Reproduce the listing verbatim.

--- BEGIN Information supplied ---

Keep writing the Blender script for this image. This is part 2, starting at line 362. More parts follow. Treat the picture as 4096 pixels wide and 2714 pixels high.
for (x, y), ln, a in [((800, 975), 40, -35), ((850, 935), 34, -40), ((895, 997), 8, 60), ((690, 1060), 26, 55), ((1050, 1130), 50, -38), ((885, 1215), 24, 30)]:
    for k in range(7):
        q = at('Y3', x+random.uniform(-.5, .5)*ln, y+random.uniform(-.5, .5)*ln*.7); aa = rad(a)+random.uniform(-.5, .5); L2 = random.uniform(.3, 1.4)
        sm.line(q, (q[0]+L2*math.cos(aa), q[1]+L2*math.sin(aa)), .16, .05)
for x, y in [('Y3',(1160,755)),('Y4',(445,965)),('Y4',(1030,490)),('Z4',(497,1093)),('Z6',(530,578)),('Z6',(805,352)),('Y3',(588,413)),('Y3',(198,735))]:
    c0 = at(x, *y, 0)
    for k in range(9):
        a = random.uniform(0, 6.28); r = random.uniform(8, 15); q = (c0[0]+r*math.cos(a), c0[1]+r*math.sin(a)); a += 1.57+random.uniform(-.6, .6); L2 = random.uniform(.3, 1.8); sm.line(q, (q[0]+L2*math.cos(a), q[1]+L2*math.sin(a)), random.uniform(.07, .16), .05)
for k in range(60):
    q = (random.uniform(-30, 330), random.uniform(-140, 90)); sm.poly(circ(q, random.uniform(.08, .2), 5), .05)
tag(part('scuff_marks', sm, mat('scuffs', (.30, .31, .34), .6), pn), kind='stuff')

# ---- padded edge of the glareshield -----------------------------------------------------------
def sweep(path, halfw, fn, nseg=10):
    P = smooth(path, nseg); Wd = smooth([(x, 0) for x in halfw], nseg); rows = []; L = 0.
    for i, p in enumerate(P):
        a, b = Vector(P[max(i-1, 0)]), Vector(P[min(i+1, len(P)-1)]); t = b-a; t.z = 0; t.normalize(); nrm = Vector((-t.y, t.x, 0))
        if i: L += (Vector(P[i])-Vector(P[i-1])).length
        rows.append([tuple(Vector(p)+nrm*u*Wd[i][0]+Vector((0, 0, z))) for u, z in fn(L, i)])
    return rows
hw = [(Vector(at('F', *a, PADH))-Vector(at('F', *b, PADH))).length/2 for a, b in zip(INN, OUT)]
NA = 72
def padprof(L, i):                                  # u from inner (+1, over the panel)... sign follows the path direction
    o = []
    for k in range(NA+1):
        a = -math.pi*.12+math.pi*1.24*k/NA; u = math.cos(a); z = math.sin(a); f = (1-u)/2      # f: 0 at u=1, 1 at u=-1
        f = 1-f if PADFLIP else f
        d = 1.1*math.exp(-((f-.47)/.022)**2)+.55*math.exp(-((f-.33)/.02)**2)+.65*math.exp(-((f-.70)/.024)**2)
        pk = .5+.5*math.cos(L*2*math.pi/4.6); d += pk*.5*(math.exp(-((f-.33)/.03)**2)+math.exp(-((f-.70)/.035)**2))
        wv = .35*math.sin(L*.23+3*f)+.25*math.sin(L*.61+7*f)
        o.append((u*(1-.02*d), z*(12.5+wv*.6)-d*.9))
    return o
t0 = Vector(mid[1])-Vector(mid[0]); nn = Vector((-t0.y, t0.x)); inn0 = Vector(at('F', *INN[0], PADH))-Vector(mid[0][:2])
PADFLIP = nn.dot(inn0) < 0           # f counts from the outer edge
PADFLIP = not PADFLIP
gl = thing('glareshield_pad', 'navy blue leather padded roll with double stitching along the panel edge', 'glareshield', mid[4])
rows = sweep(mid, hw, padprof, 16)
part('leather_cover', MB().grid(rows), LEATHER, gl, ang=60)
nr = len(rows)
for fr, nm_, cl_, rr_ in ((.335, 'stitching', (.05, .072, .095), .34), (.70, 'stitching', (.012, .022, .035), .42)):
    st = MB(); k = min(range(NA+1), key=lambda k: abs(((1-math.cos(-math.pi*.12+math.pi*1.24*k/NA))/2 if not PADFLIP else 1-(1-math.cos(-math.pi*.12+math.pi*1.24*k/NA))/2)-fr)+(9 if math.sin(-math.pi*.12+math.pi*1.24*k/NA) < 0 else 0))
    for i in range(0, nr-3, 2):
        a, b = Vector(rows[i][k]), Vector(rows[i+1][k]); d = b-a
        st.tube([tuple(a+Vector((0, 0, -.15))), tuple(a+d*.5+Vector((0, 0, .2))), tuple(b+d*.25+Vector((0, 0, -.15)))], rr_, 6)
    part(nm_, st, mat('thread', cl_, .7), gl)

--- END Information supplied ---

▸ Task solution:
Keep writing the Blender script for this image. This is part 2, starting at line 362. More parts follow. Treat the picture as 4096 pixels wide and 2714 pixels high.
for (x, y), ln, a in [((800, 975), 40, -35), ((850, 935), 34, -40), ((895, 997), 8, 60), ((690, 1060), 26, 55), ((1050, 1130), 50, -38), ((885, 1215), 24, 30)]:
    for k in range(7):
        q = at('Y3', x+random.uniform(-.5, .5)*ln, y+random.uniform(-.5, .5)*ln*.7); aa = rad(a)+random.uniform(-.5, .5); L2 = random.uniform(.3, 1.4)
        sm.line(q, (q[0]+L2*math.cos(aa), q[1]+L2*math.sin(aa)), .16, .05)
for x, y in [('Y3',(1160,755)),('Y4',(445,965)),('Y4',(1030,490)),('Z4',(497,1093)),('Z6',(530,578)),('Z6',(805,352)),('Y3',(588,413)),('Y3',(198,735))]:
    c0 = at(x, *y, 0)
    for k in range(9):
        a = random.uniform(0, 6.28); r = random.uniform(8, 15); q = (c0[0]+r*math.cos(a), c0[1]+r*math.sin(a)); a += 1.57+random.uniform(-.6, .6); L2 = random.uniform(.3, 1.8); sm.line(q, (q[0]+L2*math.cos(a), q[1]+L2*math.sin(a)), random.uniform(.07, .16), .05)
for k in range(60):
    q = (random.uniform(-30, 330), random.uniform(-140, 90)); sm.poly(circ(q, random.uniform(.08, .2), 5), .05)
tag(part('scuff_marks', sm, mat('scuffs', (.30, .31, .34), .6), pn), kind='stuff')

# ---- padded edge of the glareshield -----------------------------------------------------------
def sweep(path, halfw, fn, nseg=10):
    P = smooth(path, nseg); Wd = smooth([(x, 0) for x in halfw], nseg); rows = []; L = 0.
    for i, p in enumerate(P):
        a, b = Vector(P[max(i-1, 0)]), Vector(P[min(i+1, len(P)-1)]); t = b-a; t.z = 0; t.normalize(); nrm = Vector((-t.y, t.x, 0))
        if i: L += (Vector(P[i])-Vector(P[i-1])).length
        rows.append([tuple(Vector(p)+nrm*u*Wd[i][0]+Vector((0, 0, z))) for u, z in fn(L, i)])
    return rows
hw = [(Vector(at('F', *a, PADH))-Vector(at('F', *b, PADH))).length/2 for a, b in zip(INN, OUT)]
NA = 72
def padprof(L, i):                                  # u from inner (+1, over the panel)... sign follows the path direction
    o = []
    for k in range(NA+1):
        a = -math.pi*.12+math.pi*1.24*k/NA; u = math.cos(a); z = math.sin(a); f = (1-u)/2      # f: 0 at u=1, 1 at u=-1
        f = 1-f if PADFLIP else f
        d = 1.1*math.exp(-((f-.47)/.022)**2)+.55*math.exp(-((f-.33)/.02)**2)+.65*math.exp(-((f-.70)/.024)**2)
        pk = .5+.5*math.cos(L*2*math.pi/4.6); d += pk*.5*(math.exp(-((f-.33)/.03)**2)+math.exp(-((f-.70)/.035)**2))
        wv = .35*math.sin(L*.23+3*f)+.25*math.sin(L*.61+7*f)
        o.append((u*(1-.02*d), z*(12.5+wv*.6)-d*.9))
    return o
t0 = Vector(mid[1])-Vector(mid[0]); nn = Vector((-t0.y, t0.x)); inn0 = Vector(at('F', *INN[0], PADH))-Vector(mid[0][:2])
PADFLIP = nn.dot(inn0) < 0           # f counts from the outer edge
PADFLIP = not PADFLIP
gl = thing('glareshield_pad', 'navy blue leather padded roll with double stitching along the panel edge', 'glareshield', mid[4])
rows = sweep(mid, hw, padprof, 16)
part('leather_cover', MB().grid(rows), LEATHER, gl, ang=60)
nr = len(rows)
for fr, nm_, cl_, rr_ in ((.335, 'stitching', (.05, .072, .095), .34), (.70, 'stitching', (.012, .022, .035), .42)):
    st = MB(); k = min(range(NA+1), key=lambda k: abs(((1-math.cos(-math.pi*.12+math.pi*1.24*k/NA))/2 if not PADFLIP else 1-(1-math.cos(-math.pi*.12+math.pi*1.24*k/NA))/2)-fr)+(9 if math.sin(-math.pi*.12+math.pi*1.24*k/NA) < 0 else 0))
    for i in range(0, nr-3, 2):
        a, b = Vector(rows[i][k]), Vector(rows[i+1][k]); d = b-a
        st.tube([tuple(a+Vector((0, 0, -.15))), tuple(a+d*.5+Vector((0, 0, .2))), tuple(b+d*.25+Vector((0, 0, -.15)))], rr_, 6)
    part(nm_, st, mat('thread', cl_, .7), gl)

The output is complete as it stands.